Job - Reproduce all of the data word for word.

═══

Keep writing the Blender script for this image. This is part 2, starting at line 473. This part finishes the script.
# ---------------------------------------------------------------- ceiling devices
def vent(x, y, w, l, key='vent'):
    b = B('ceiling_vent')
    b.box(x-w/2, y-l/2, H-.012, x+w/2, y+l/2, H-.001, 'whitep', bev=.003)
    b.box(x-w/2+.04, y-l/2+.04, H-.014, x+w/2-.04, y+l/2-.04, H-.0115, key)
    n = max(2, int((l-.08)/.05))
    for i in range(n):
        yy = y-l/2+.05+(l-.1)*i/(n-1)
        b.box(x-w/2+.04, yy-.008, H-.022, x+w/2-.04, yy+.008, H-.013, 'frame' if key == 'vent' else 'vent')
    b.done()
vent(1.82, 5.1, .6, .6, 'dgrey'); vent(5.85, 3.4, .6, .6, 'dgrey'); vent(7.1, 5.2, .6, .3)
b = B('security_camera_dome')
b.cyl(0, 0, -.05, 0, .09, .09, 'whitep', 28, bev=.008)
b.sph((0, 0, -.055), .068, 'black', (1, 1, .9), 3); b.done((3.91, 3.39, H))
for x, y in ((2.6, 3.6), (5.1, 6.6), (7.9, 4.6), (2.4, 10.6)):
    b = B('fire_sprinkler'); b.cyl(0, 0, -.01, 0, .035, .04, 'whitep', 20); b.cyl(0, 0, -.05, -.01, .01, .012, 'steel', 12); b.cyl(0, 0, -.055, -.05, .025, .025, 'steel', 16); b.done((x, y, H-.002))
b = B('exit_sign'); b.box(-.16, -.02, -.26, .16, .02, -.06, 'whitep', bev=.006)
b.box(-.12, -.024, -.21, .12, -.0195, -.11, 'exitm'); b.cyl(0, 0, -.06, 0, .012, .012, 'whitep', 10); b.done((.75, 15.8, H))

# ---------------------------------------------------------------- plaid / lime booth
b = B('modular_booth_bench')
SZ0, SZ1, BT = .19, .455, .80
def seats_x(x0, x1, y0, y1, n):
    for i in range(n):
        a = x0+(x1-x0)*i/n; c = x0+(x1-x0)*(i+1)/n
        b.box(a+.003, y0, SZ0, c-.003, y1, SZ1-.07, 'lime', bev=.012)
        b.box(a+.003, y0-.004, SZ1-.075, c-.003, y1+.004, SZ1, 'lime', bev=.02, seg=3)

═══

Written response -
Keep writing the Blender script for this image. This is part 2, starting at line 473. This part finishes the script.
# ---------------------------------------------------------------- ceiling devices
def vent(x, y, w, l, key='vent'):
    b = B('ceiling_vent')
    b.box(x-w/2, y-l/2, H-.012, x+w/2, y+l/2, H-.001, 'whitep', bev=.003)
    b.box(x-w/2+.04, y-l/2+.04, H-.014, x+w/2-.04, y+l/2-.04, H-.0115, key)
    n = max(2, int((l-.08)/.05))
    for i in range(n):
        yy = y-l/2+.05+(l-.1)*i/(n-1)
        b.box(x-w/2+.04, yy-.008, H-.022, x+w/2-.04, yy+.008, H-.013, 'frame' if key == 'vent' else 'vent')
    b.done()
vent(1.82, 5.1, .6, .6, 'dgrey'); vent(5.85, 3.4, .6, .6, 'dgrey'); vent(7.1, 5.2, .6, .3)
b = B('security_camera_dome')
b.cyl(0, 0, -.05, 0, .09, .09, 'whitep', 28, bev=.008)
b.sph((0, 0, -.055), .068, 'black', (1, 1, .9), 3); b.done((3.91, 3.39, H))
for x, y in ((2.6, 3.6), (5.1, 6.6), (7.9, 4.6), (2.4, 10.6)):
    b = B('fire_sprinkler'); b.cyl(0, 0, -.01, 0, .035, .04, 'whitep', 20); b.cyl(0, 0, -.05, -.01, .01, .012, 'steel', 12); b.cyl(0, 0, -.055, -.05, .025, .025, 'steel', 16); b.done((x, y, H-.002))
b = B('exit_sign'); b.box(-.16, -.02, -.26, .16, .02, -.06, 'whitep', bev=.006)
b.box(-.12, -.024, -.21, .12, -.0195, -.11, 'exitm'); b.cyl(0, 0, -.06, 0, .012, .012, 'whitep', 10); b.done((.75, 15.8, H))

# ---------------------------------------------------------------- plaid / lime booth
b = B('modular_booth_bench')
SZ0, SZ1, BT = .19, .455, .80
def seats_x(x0, x1, y0, y1, n):
    for i in range(n):
        a = x0+(x1-x0)*i/n; c = x0+(x1-x0)*(i+1)/n
        b.box(a+.003, y0, SZ0, c-.003, y1, SZ1-.07, 'lime', bev=.012)
        b.box(a+.003, y0-.004, SZ1-.075, c-.003, y1+.004, SZ1, 'lime', bev=.02, seg=3)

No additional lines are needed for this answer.